Disco was slowly slipping down the drain while in New York City a new culture would soon emerge with a loud roar and claim it's rightful spot in history books forever. The Hip Hop culture was not well accepted by a majority of the citizens outside of the urban community, even some elders in the urban community didn't agree with the swagger the teens walked with back then.
We would quickly see the elements of the hip hop culture gravitate towards suburban areas but not before the media (4tht branch of the government) could attempt to destroy this alien culture that was so foreign to the masses. It is said that you fear what you don't know and fear causes strong animosity, unless you confront what you fear, attempt to understand what you fear and from there, either embrace or erase it (so to speak).

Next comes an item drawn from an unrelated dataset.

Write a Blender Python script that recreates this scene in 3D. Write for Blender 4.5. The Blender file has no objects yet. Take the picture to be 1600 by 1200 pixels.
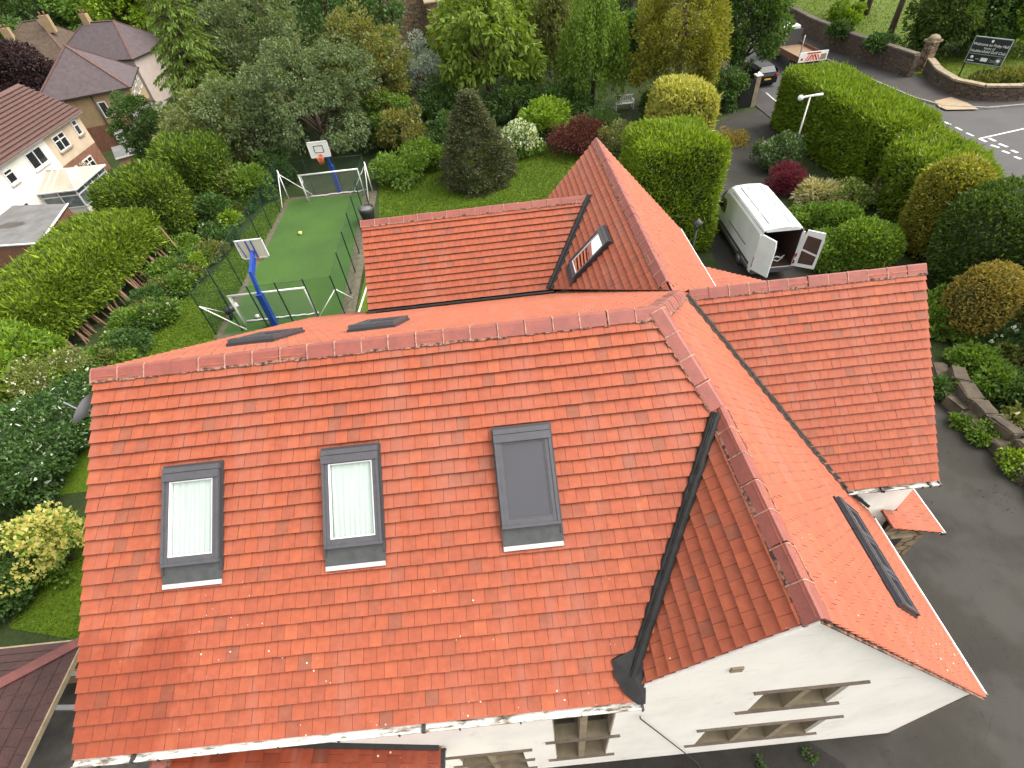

Hip Hop was a novelty culture that told stories of struggles and joy within society by expressing emotions through the, four elements which are, breakdancing, rapping, Dj'ing and graffitti. It took groups of geniues to nurture and care for this new way of living and breathing called hip hop. This was the era of the "freshest kids."
In the late 60's a Dj by the name of Kool Herc, also known as the father of Hip Hop brought something to Bronx as well as America that was unprecendented. Spinning records and pumping up the party goers on a microphone over a loud sound system (Like that of a "Rocker" in Jamaica) and partying all night long at 1520 Sedgewick Ave. Curiosity began to rise and Kool Herc's style of Djing would soon be that spark launched a new movement in motion. Soon, certain individuals would start dancing in a manner that was new, intense and amazing. This was the birth of " Breakin" or break dancing. Break dancing is the epitome of Hip Hop. I believe it is the physical manifestation for a definition of hip hop. At that time many teens put their mind, body and soul into being a b-boy or b-girl, and the community in which it originated responded in such a positive, uplifting manner.
If you ever wondered where turning your hat backwards or putting one pant leg up came from? Give thanks to the Rock Steady Crew, LA breakers, New York City breakers, B-boy batch, Floormasters and so many more for their divine creativity. B-boy's and b-girls invented new styles and trends (unknowingly) that are followed by today's youth more than ever.